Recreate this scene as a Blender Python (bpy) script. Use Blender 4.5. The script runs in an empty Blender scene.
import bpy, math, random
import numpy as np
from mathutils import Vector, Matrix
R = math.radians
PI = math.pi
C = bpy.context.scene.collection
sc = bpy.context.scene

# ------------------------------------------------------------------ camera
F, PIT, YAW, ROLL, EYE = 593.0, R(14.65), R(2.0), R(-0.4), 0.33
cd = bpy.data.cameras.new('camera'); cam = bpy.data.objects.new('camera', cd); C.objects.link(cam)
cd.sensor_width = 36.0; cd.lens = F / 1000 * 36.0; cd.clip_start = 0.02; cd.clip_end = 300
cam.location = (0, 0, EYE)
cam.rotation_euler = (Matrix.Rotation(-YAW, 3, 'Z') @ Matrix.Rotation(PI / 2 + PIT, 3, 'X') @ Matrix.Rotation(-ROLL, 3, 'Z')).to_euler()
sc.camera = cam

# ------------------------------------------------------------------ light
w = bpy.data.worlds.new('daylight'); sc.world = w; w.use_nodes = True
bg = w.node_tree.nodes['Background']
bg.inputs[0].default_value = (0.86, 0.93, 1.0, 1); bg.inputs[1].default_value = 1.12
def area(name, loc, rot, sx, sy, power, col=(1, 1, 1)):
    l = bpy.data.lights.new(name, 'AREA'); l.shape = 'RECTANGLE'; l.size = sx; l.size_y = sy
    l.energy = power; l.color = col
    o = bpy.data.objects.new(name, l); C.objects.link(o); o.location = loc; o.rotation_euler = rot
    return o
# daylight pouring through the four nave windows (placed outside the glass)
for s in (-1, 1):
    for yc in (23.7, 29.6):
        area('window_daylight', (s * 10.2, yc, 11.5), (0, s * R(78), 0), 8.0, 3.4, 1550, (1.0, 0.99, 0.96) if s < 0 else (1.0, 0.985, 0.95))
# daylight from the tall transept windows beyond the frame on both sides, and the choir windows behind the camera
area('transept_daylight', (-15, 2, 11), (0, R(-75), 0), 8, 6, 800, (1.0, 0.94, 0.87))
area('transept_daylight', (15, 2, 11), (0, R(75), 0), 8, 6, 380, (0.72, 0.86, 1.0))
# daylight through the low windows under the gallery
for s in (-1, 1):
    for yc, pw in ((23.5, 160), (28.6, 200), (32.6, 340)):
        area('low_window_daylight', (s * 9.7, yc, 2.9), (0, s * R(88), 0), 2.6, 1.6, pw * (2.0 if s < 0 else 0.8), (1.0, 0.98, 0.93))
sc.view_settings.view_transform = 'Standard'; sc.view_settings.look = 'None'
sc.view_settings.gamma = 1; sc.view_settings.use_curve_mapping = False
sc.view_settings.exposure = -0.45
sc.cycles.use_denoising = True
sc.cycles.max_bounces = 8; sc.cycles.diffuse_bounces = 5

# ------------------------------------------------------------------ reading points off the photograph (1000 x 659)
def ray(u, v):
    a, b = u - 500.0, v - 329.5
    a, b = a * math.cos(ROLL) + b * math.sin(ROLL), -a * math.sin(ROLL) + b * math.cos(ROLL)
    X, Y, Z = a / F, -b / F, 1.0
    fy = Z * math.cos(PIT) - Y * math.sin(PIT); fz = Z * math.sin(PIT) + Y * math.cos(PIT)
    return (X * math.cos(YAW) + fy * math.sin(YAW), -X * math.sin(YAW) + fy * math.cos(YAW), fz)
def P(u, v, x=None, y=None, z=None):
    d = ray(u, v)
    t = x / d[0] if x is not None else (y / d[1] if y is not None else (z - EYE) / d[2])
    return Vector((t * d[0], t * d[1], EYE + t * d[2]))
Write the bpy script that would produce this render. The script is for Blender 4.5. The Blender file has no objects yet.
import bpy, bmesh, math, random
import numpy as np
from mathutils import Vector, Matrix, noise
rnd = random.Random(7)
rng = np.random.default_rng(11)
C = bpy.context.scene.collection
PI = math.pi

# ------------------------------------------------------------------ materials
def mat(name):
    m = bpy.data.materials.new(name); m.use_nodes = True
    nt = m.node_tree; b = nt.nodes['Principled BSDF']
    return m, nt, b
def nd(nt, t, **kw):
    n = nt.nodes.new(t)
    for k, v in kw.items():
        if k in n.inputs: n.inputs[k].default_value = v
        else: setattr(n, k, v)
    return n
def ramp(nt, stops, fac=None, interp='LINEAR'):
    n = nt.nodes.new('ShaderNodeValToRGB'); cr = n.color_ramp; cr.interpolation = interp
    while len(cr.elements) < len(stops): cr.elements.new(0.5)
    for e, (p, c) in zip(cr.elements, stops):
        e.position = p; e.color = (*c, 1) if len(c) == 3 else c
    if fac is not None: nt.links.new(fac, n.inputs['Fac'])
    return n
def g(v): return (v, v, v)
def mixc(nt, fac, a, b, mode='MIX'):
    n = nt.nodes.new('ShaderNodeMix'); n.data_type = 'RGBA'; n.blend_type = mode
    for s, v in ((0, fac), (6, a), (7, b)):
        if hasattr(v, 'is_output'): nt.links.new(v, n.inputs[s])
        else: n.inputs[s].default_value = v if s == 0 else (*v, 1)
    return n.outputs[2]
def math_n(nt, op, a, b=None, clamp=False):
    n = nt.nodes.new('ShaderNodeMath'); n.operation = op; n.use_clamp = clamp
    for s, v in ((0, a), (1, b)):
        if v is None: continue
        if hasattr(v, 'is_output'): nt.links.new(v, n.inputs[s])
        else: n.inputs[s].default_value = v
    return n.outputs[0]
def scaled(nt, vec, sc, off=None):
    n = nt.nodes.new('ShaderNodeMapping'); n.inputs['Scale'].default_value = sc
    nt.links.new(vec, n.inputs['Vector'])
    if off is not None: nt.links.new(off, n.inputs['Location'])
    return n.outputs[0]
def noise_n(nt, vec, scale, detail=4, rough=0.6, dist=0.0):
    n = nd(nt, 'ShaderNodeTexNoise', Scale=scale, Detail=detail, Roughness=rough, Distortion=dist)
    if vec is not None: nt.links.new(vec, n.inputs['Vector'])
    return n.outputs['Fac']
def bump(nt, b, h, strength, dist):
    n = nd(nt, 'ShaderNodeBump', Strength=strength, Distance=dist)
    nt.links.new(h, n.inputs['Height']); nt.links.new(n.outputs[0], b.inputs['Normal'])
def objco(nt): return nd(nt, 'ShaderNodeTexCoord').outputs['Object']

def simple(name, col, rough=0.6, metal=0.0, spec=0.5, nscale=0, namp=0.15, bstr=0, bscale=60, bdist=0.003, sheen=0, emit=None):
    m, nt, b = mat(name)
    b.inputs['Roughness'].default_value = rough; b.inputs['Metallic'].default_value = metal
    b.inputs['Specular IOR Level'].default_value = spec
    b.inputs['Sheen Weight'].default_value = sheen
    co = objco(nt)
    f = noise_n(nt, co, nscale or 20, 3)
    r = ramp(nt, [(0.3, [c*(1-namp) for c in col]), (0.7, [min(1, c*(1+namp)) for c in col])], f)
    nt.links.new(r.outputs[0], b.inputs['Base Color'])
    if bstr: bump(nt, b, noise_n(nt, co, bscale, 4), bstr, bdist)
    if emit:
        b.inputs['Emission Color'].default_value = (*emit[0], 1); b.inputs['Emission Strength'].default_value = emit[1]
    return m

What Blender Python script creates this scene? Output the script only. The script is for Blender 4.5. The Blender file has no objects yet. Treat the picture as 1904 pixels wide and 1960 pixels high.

════

*Brief*
Write all of the records out again exactly.

*The output*
Recreate this scene as a Blender Python (bpy) script. Use Blender 4.5. The script runs in an empty Blender scene.
import bpy, math, random
import numpy as np
from mathutils import Vector, Matrix
R = math.radians
PI = math.pi
C = bpy.context.scene.collection
sc = bpy.context.scene

# ------------------------------------------------------------------ camera
F, PIT, YAW, ROLL, EYE = 593.0, R(14.65), R(2.0), R(-0.4), 0.33
cd = bpy.data.cameras.new('camera'); cam = bpy.data.objects.new('camera', cd); C.objects.link(cam)
cd.sensor_width = 36.0; cd.lens = F / 1000 * 36.0; cd.clip_start = 0.02; cd.clip_end = 300
cam.location = (0, 0, EYE)
cam.rotation_euler = (Matrix.Rotation(-YAW, 3, 'Z') @ Matrix.Rotation(PI / 2 + PIT, 3, 'X') @ Matrix.Rotation(-ROLL, 3, 'Z')).to_euler()
sc.camera = cam

# ------------------------------------------------------------------ light
w = bpy.data.worlds.new('daylight'); sc.world = w; w.use_nodes = True
bg = w.node_tree.nodes['Background']
bg.inputs[0].default_value = (0.86, 0.93, 1.0, 1); bg.inputs[1].default_value = 1.12
def area(name, loc, rot, sx, sy, power, col=(1, 1, 1)):
    l = bpy.data.lights.new(name, 'AREA'); l.shape = 'RECTANGLE'; l.size = sx; l.size_y = sy
    l.energy = power; l.color = col
    o = bpy.data.objects.new(name, l); C.objects.link(o); o.location = loc; o.rotation_euler = rot
    return o
# daylight pouring through the four nave windows (placed outside the glass)
for s in (-1, 1):
    for yc in (23.7, 29.6):
        area('window_daylight', (s * 10.2, yc, 11.5), (0, s * R(78), 0), 8.0, 3.4, 1550, (1.0, 0.99, 0.96) if s < 0 else (1.0, 0.985, 0.95))
# daylight from the tall transept windows beyond the frame on both sides, and the choir windows behind the camera
area('transept_daylight', (-15, 2, 11), (0, R(-75), 0), 8, 6, 800, (1.0, 0.94, 0.87))
area('transept_daylight', (15, 2, 11), (0, R(75), 0), 8, 6, 380, (0.72, 0.86, 1.0))
# daylight through the low windows under the gallery
for s in (-1, 1):
    for yc, pw in ((23.5, 160), (28.6, 200), (32.6, 340)):
        area('low_window_daylight', (s * 9.7, yc, 2.9), (0, s * R(88), 0), 2.6, 1.6, pw * (2.0 if s < 0 else 0.8), (1.0, 0.98, 0.93))
sc.view_settings.view_transform = 'Standard'; sc.view_settings.look = 'None'
sc.view_settings.gamma = 1; sc.view_settings.use_curve_mapping = False
sc.view_settings.exposure = -0.45
sc.cycles.use_denoising = True
sc.cycles.max_bounces = 8; sc.cycles.diffuse_bounces = 5

# ------------------------------------------------------------------ reading points off the photograph (1000 x 659)
def ray(u, v):
    a, b = u - 500.0, v - 329.5
    a, b = a * math.cos(ROLL) + b * math.sin(ROLL), -a * math.sin(ROLL) + b * math.cos(ROLL)
    X, Y, Z = a / F, -b / F, 1.0
    fy = Z * math.cos(PIT) - Y * math.sin(PIT); fz = Z * math.sin(PIT) + Y * math.cos(PIT)
    return (X * math.cos(YAW) + fy * math.sin(YAW), -X * math.sin(YAW) + fy * math.cos(YAW), fz)
def P(u, v, x=None, y=None, z=None):
    d = ray(u, v)
    t = x / d[0] if x is not None else (y / d[1] if y is not None else (z - EYE) / d[2])
    return Vector((t * d[0], t * d[1], EYE + t * d[2]))
Write the bpy script that would produce this render. The script is for Blender 4.5. The Blender file has no objects yet.
import bpy, bmesh, math, random
import numpy as np
from mathutils import Vector, Matrix, noise
rnd = random.Random(7)
rng = np.random.default_rng(11)
C = bpy.context.scene.collection
PI = math.pi

# ------------------------------------------------------------------ materials
def mat(name):
    m = bpy.data.materials.new(name); m.use_nodes = True
    nt = m.node_tree; b = nt.nodes['Principled BSDF']
    return m, nt, b
def nd(nt, t, **kw):
    n = nt.nodes.new(t)
    for k, v in kw.items():
        if k in n.inputs: n.inputs[k].default_value = v
        else: setattr(n, k, v)
    return n
def ramp(nt, stops, fac=None, interp='LINEAR'):
    n = nt.nodes.new('ShaderNodeValToRGB'); cr = n.color_ramp; cr.interpolation = interp
    while len(cr.elements) < len(stops): cr.elements.new(0.5)
    for e, (p, c) in zip(cr.elements, stops):
        e.position = p; e.color = (*c, 1) if len(c) == 3 else c
    if fac is not None: nt.links.new(fac, n.inputs['Fac'])
    return n
def g(v): return (v, v, v)
def mixc(nt, fac, a, b, mode='MIX'):
    n = nt.nodes.new('ShaderNodeMix'); n.data_type = 'RGBA'; n.blend_type = mode
    for s, v in ((0, fac), (6, a), (7, b)):
        if hasattr(v, 'is_output'): nt.links.new(v, n.inputs[s])
        else: n.inputs[s].default_value = v if s == 0 else (*v, 1)
    return n.outputs[2]
def math_n(nt, op, a, b=None, clamp=False):
    n = nt.nodes.new('ShaderNodeMath'); n.operation = op; n.use_clamp = clamp
    for s, v in ((0, a), (1, b)):
        if v is None: continue
        if hasattr(v, 'is_output'): nt.links.new(v, n.inputs[s])
        else: n.inputs[s].default_value = v
    return n.outputs[0]
def scaled(nt, vec, sc, off=None):
    n = nt.nodes.new('ShaderNodeMapping'); n.inputs['Scale'].default_value = sc
    nt.links.new(vec, n.inputs['Vector'])
    if off is not None: nt.links.new(off, n.inputs['Location'])
    return n.outputs[0]
def noise_n(nt, vec, scale, detail=4, rough=0.6, dist=0.0):
    n = nd(nt, 'ShaderNodeTexNoise', Scale=scale, Detail=detail, Roughness=rough, Distortion=dist)
    if vec is not None: nt.links.new(vec, n.inputs['Vector'])
    return n.outputs['Fac']
def bump(nt, b, h, strength, dist):
    n = nd(nt, 'ShaderNodeBump', Strength=strength, Distance=dist)
    nt.links.new(h, n.inputs['Height']); nt.links.new(n.outputs[0], b.inputs['Normal'])
def objco(nt): return nd(nt, 'ShaderNodeTexCoord').outputs['Object']

def simple(name, col, rough=0.6, metal=0.0, spec=0.5, nscale=0, namp=0.15, bstr=0, bscale=60, bdist=0.003, sheen=0, emit=None):
    m, nt, b = mat(name)
    b.inputs['Roughness'].default_value = rough; b.inputs['Metallic'].default_value = metal
    b.inputs['Specular IOR Level'].default_value = spec
    b.inputs['Sheen Weight'].default_value = sheen
    co = objco(nt)
    f = noise_n(nt, co, nscale or 20, 3)
    r = ramp(nt, [(0.3, [c*(1-namp) for c in col]), (0.7, [min(1, c*(1+namp)) for c in col])], f)
    nt.links.new(r.outputs[0], b.inputs['Base Color'])
    if bstr: bump(nt, b, noise_n(nt, co, bscale, 4), bstr, bdist)
    if emit:
        b.inputs['Emission Color'].default_value = (*emit[0], 1); b.inputs['Emission Strength'].default_value = emit[1]
    return m

What Blender Python script creates this scene? Output the script only. The script is for Blender 4.5. The Blender file has no objects yet. Treat the picture as 1904 pixels wide and 1960 pixels high.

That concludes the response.